‘Acting the Song’ is art passed down

‘Acting the Song’ is art passed down

“Acting the Song” Showcase performs “I Feel So Much Spring.”

COLLEGIAN | ANNA BROUSSARD 

 

Finding one’s voice is the best part of working with students, Malcolm Gets, the Tony-nominated Broadway performer and visiting educator, said during the “Acting a Song” performance on Saturday, March 22. 

Alongside Tory Matsos lecturer of theatre and dance, Gets taught an extended masterclass culminating in a student performance with seven students in the Theatre 393 Ensemble course. 

The performance featured seniors Fiona Mulley, Samuel Jarzab, Ellie Payne, Charlie Cheng, Emily Griffith; junior Kevin Pynes; and sophomore Maggie Saffian. The performance was put together over the course of a week, according to Matsos. 

“I created the ‘Acting the Song’ course in particular, because I was inspired by the work that Malcom was doing at the University of Florida,” she said. “He was teaching a musical theater course, and I would go to the final  days of that course, and I loved it so much. I had hoped to capture here even a small bit of what that special course seemed to be for the students.”

The performance, accompanied by Kimberly More on the piano, featured students acting out songs from various musicals and concluded with a group rendition of “I Feel So Much Spring” from “A New Brain.” Highlights included Mulley’s “100 Easy Ways to Lose a Man” from “Wonderful Town,” Pynes’ “Soliloquy” from “Carousel,” and Griffith’s “I’m the Greatest Star” from “Funny Girl.”  

The group of students, according to Gets, was inspiring to work with.

“They’re great individuals, and then, as a collective, very supportive of each other,” Gets said. “ I admit I bring with me a little bit of a bias when I want to go to smaller cities across the country, because I live in New York, and I think ‘well, what about the talent?’ Where is it? Well, there’s talent everywhere. There really is real talent and imagination, and I feel like my involvement in training programs for theater has been just that, while also helping train and develop people, artists, people who value the arts. So it’s more than just doing a TV show or running a show.” 

Mulley said the course helped her and others find their voice in a unique way and gave her hope for pursuing life as a performer. 
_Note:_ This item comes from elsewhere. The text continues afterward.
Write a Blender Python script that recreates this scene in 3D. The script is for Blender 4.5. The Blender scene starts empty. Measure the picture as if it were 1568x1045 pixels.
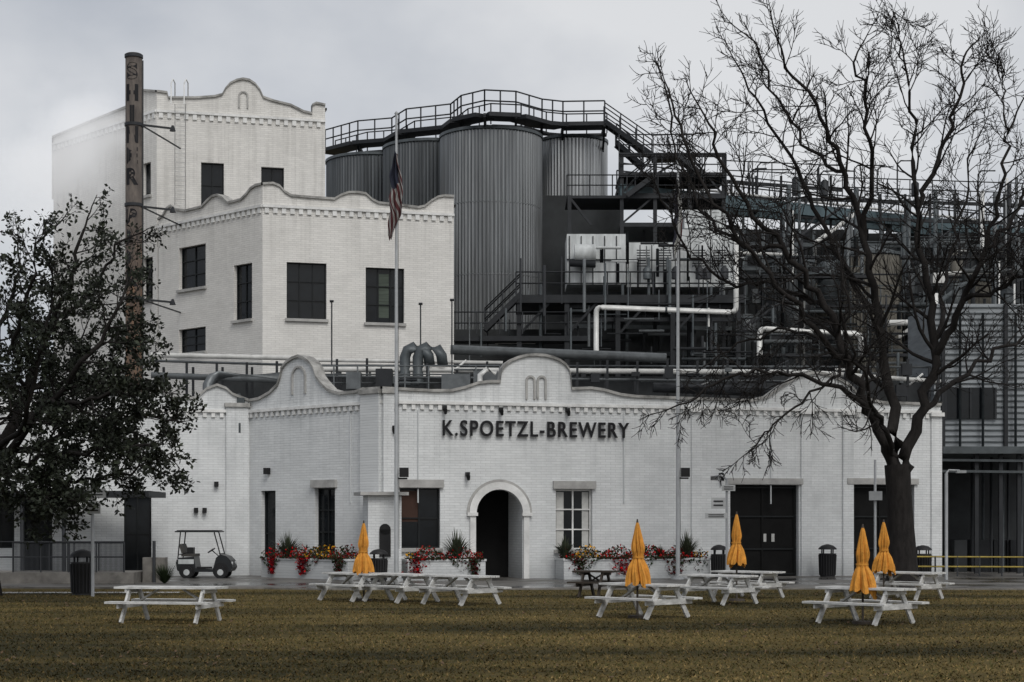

“I went into the masterclass with a lot of nerves,” Mulley said. “I had this idea that he was gonna be really serious, and it would be a lot of pressure. But what I just loved about taking this workshop with him was the joy and the ease and the playfulness of it all.” 

According to Mulley, the class as a whole has been about refining the students perspective on connecting acting and singing, but in an interactive and not just informative way. 

“Also it was demystifying, the process, he had this method of asking us how we felt and what we thought,” Mulley said. “After each run through, he would start by asking us what our impressions were. It made us all feel capable.”

For Griffith, the course and Gets has allowed her to understand the famous theater saying from renowned choreographer Ulysses Dove, “nothing to prove, only to share.” 

“The course does not focus on the singing itself,” Griffith said. “It focuses on how you are telling the story through the song. Tory always says, ‘You just so happened to be singing,’ so it’s absolutely wonderful.”

Gets and Matsos originally met when they were teaching at the University of Florida in Gainesville. Matsos reached out to Gets, asking him to come to Hillsdale. 

“It’s really generous of him to be here and really inspiring,” Matsos said. “It’s come full circle to that time at UF. I love what has been coming up this week.”

Gets taught a similar class at the University of Florida while Matsos and her husband, chairman and professor of theatre Christopher Matsos, worked as his colleagues. Griffith said it made the whole class feel as though they were carrying on a special tradition. 

“You pass craft down, and you pass down experiences,” Griffith said. “Getting to work with Malcolm and professor Matsos and having the curriculum passed down to us has been such a gift. It feels like art is an heirloom that we have been handed through this masterclass.” 

Pynes said the course impacted his education, and Gets provided a positive environment of study. 

“Malcolm gave me a good new perspective. He had a lot of wisdom that he had learned from other people,” Pynes said. “They’re masters for a reason. They tend to be some of the nicest people that you’ll ever need to talk to. They’re doing it because they care. If they are a master traveling to Hillsdale, Michigan, they care about their students a lot.”

Pynes said Malcom’s perspective helped the students to recognize how their theater education was unique and different from other schools that Gets had visited.

“It gets you out of the Hillsdale ecosystem, you get to see the wider world,” Pynes said. “In fact, you get some assurance that the things that you’re learning really are good, and they’re not just in this little bubble.”

According to Pynes, your theater education, whether from Matsos or Gets, is about where you have come from and should orient toward where you will go, which is not always the case in other theater programs. 

“They try to make you sound a certain way, but don’t lose the way that you sound,” Pynes said. “Malcolm was very adamant about that, ‘you have what makes you special.’ Dr. Arnn is always talking about character — the thing that’s etched into you — so I get to carry these tattoos and etchings of my tradition with me as I learn these new things as well.”